Harford County High Point Trip Report

Date: June 20, 2001
Author: Dan Case

From the Baltimore County HP, you want to backtrack down Middletown Road to Freeland Road, at the country store and Gunpowder Baptist Church (great name, no?). Follow this eastward to MD 45, which parallels I-83 at this point. Turn right at the light (south) and very soon you will reach MD 439, which continues to meander past fields and farms and rolling countryside into Harford County, where it meets up with MD 23. Turn left and take this north several miles to the HP areas.

Because of the way Mike Schwartz's trip report is laid out, I missed hitting one of the areas east of 23's bend at the state line. I may return for it. However I feel I have hit the high ground here.

The gas station he alludes to is not the Exxon station you see when the road bends to follow the state line (that's in PA). It's the Getty station near the orchard stand. These were the first two areas I did.

I parked in the orchard stand lot and walked up the road to the red barn area, breaking a major sweat on this easy walk due to the dragon's-breath heat and humidity of the day. I found the clearest high ground to be next to the windmill on the west side of the barn, from whence one can see a thin obelisk on the side of the road marking the state line, where 23 finally turns into PA 24.

I think this is the highest, although you can't do visual comparisons between this and the other area, in the pine grove between the orchard stand and the Getty station. This is accessible and easily seen to crest next to the trees close to the road, in front of the guest cabins.

Next I went into PA, to New Park Road, for the first of the two areas east of the bend. (I neglected the other because it was laid out on the web page below the possibly manmade BM near Whitesboro and looked like part of that write-up). First, the road is closed just past the turnoff, so if that requires going back to PA 851 that way another route will need to be found for now. Second, Mike's directions are accurate and need no correction. The Mason-Dixon line marker in the field across the road is quite useful in gauging the state line for this liner. However, do take care to use the field on the MD side (where it becomes grass is obviously the property and state line). You're a bit closer to the private residence in PA than Mike's report would have you believe, and walking on the grass is obviously using their side yard.

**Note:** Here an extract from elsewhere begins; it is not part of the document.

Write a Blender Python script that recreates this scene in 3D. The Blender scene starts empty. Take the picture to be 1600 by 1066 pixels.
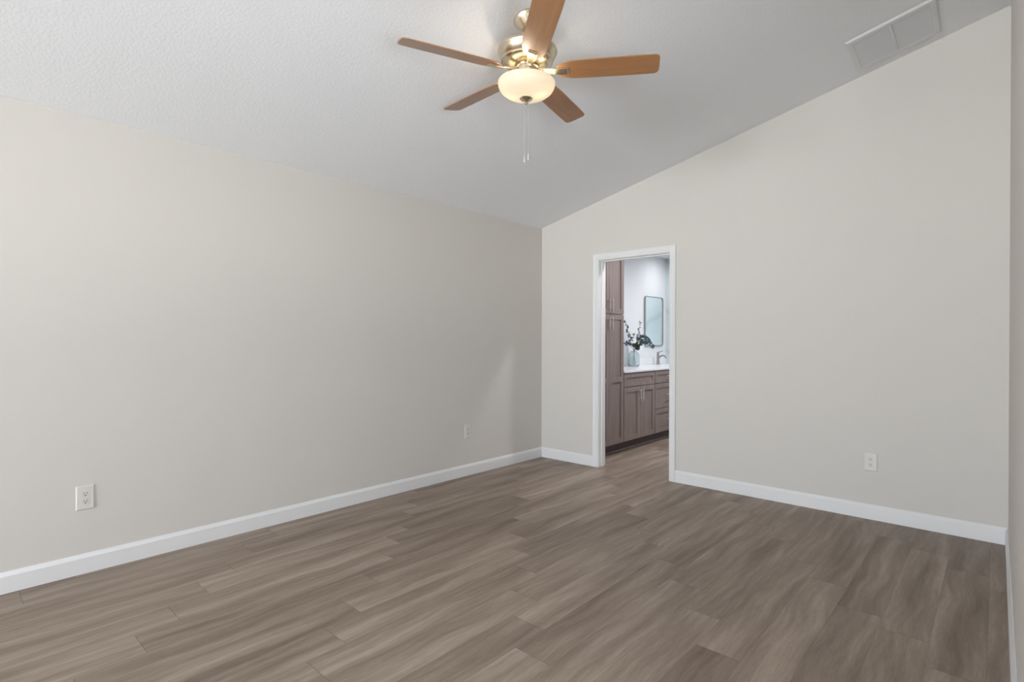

As for the area 0.7 miles south of the state line, the farmhouse front yard, parking is a little difficult. You'll have to block a driveway across the road for a little bit. However, I could see the east area in the above paragraph from here and it definitely seemed higher.

Heading back to Norrisville and turning left (east) onto MD 136 will set you on course for the Cecil HP, and the possibly man-made BM in the quarry near Whiteford. It's at a ridgecrest, fairly accessible and indeed looks like it could be the true highest point if natural. However, I skipped it today as the weather was just too hot to go bouldering around a quarry, not with another county and a couple of hundred miles of driving to do yet.